[Exercise instructions]: Only the lines starting at the one with "lying sack', 'sack')" and ending at the one with "t = empty('flat_sack', cc, 'pale" should be copied, exactly and with both ends kept.

[Given information]:
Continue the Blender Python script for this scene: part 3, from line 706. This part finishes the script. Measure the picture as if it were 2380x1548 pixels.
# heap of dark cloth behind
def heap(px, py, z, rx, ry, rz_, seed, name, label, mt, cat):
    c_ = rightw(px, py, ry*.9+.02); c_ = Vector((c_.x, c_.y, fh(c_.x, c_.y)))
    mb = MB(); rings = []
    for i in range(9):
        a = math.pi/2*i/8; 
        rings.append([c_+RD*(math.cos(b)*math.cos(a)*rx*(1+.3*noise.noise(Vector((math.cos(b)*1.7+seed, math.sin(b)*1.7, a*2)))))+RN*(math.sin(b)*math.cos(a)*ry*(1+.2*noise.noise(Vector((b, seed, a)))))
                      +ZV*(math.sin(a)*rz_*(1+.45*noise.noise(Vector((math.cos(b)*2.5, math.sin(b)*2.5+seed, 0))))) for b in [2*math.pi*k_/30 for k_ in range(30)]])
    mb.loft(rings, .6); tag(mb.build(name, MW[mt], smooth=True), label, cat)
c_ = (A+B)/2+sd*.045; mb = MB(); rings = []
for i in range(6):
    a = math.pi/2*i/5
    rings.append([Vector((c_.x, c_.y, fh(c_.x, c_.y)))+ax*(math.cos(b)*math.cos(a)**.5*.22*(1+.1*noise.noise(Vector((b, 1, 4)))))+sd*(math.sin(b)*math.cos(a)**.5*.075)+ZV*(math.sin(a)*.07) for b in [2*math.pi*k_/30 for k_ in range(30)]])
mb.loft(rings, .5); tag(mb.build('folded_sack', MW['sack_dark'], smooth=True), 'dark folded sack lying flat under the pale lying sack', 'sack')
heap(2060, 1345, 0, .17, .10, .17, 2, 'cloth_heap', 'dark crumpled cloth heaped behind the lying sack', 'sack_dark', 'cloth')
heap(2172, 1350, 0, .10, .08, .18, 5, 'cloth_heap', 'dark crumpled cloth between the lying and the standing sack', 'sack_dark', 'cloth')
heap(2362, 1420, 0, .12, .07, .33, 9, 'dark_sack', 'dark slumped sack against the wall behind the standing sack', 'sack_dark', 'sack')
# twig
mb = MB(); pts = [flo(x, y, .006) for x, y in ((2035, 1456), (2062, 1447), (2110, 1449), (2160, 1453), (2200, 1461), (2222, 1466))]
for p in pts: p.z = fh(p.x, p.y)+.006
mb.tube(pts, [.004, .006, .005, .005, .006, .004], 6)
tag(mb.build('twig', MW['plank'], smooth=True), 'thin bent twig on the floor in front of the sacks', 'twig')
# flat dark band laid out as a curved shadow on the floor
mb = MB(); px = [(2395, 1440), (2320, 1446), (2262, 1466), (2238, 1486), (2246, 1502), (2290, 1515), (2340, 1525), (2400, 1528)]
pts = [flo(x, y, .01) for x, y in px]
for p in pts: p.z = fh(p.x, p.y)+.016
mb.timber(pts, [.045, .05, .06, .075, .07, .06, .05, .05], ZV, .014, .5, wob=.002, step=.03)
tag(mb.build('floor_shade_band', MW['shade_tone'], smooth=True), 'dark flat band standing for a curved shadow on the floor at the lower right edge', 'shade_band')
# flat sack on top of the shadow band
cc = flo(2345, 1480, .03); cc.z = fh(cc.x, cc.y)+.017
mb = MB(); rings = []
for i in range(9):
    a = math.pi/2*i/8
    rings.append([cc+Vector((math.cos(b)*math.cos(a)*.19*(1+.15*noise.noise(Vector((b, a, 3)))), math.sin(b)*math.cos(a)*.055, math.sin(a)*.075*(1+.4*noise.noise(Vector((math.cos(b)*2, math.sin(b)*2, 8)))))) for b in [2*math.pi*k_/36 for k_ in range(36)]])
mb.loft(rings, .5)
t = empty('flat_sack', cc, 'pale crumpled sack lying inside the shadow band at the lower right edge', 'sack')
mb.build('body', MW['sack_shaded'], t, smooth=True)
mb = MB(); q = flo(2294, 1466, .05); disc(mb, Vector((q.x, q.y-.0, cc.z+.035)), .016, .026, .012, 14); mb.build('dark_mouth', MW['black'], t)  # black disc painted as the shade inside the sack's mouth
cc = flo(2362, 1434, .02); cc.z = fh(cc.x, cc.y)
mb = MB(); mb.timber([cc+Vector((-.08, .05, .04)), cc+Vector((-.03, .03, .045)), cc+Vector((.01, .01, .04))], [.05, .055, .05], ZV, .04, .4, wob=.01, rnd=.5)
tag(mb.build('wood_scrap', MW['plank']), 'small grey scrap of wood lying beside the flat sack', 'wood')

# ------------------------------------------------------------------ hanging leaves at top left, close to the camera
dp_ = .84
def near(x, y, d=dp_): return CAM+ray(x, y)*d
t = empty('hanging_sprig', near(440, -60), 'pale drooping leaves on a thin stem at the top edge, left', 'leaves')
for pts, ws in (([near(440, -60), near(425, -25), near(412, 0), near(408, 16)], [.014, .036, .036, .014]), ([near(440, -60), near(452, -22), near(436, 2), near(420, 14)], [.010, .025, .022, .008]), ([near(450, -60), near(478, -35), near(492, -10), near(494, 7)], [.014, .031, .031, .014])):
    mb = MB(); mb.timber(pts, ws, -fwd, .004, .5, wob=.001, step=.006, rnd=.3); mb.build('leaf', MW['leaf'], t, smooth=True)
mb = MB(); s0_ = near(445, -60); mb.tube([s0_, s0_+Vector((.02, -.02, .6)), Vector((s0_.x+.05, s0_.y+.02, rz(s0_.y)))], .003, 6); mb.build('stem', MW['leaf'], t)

[Written answer]:
mb.loft(rings, .5); tag(mb.build('folded_sack', MW['sack_dark'], smooth=True), 'dark folded sack lying flat under the pale lying sack', 'sack')
heap(2060, 1345, 0, .17, .10, .17, 2, 'cloth_heap', 'dark crumpled cloth heaped behind the lying sack', 'sack_dark', 'cloth')
heap(2172, 1350, 0, .10, .08, .18, 5, 'cloth_heap', 'dark crumpled cloth between the lying and the standing sack', 'sack_dark', 'cloth')
heap(2362, 1420, 0, .12, .07, .33, 9, 'dark_sack', 'dark slumped sack against the wall behind the standing sack', 'sack_dark', 'sack')
# twig
mb = MB(); pts = [flo(x, y, .006) for x, y in ((2035, 1456), (2062, 1447), (2110, 1449), (2160, 1453), (2200, 1461), (2222, 1466))]
for p in pts: p.z = fh(p.x, p.y)+.006
mb.tube(pts, [.004, .006, .005, .005, .006, .004], 6)
tag(mb.build('twig', MW['plank'], smooth=True), 'thin bent twig on the floor in front of the sacks', 'twig')
# flat dark band laid out as a curved shadow on the floor
mb = MB(); px = [(2395, 1440), (2320, 1446), (2262, 1466), (2238, 1486), (2246, 1502), (2290, 1515), (2340, 1525), (2400, 1528)]
pts = [flo(x, y, .01) for x, y in px]
for p in pts: p.z = fh(p.x, p.y)+.016
mb.timber(pts, [.045, .05, .06, .075, .07, .06, .05, .05], ZV, .014, .5, wob=.002, step=.03)
tag(mb.build('floor_shade_band', MW['shade_tone'], smooth=True), 'dark flat band standing for a curved shadow on the floor at the lower right edge', 'shade_band')
# flat sack on top of the shadow band
cc = flo(2345, 1480, .03); cc.z = fh(cc.x, cc.y)+.017
mb = MB(); rings = []
for i in range(9):
    a = math.pi/2*i/8
    rings.append([cc+Vector((math.cos(b)*math.cos(a)*.19*(1+.15*noise.noise(Vector((b, a, 3)))), math.sin(b)*math.cos(a)*.055, math.sin(a)*.075*(1+.4*noise.noise(Vector((math.cos(b)*2, math.sin(b)*2, 8)))))) for b in [2*math.pi*k_/36 for k_ in range(36)]])
mb.loft(rings, .5)
t = empty('flat_sack', cc, 'pale crumpled sack lying inside the shadow band at the lower right edge', 'sack')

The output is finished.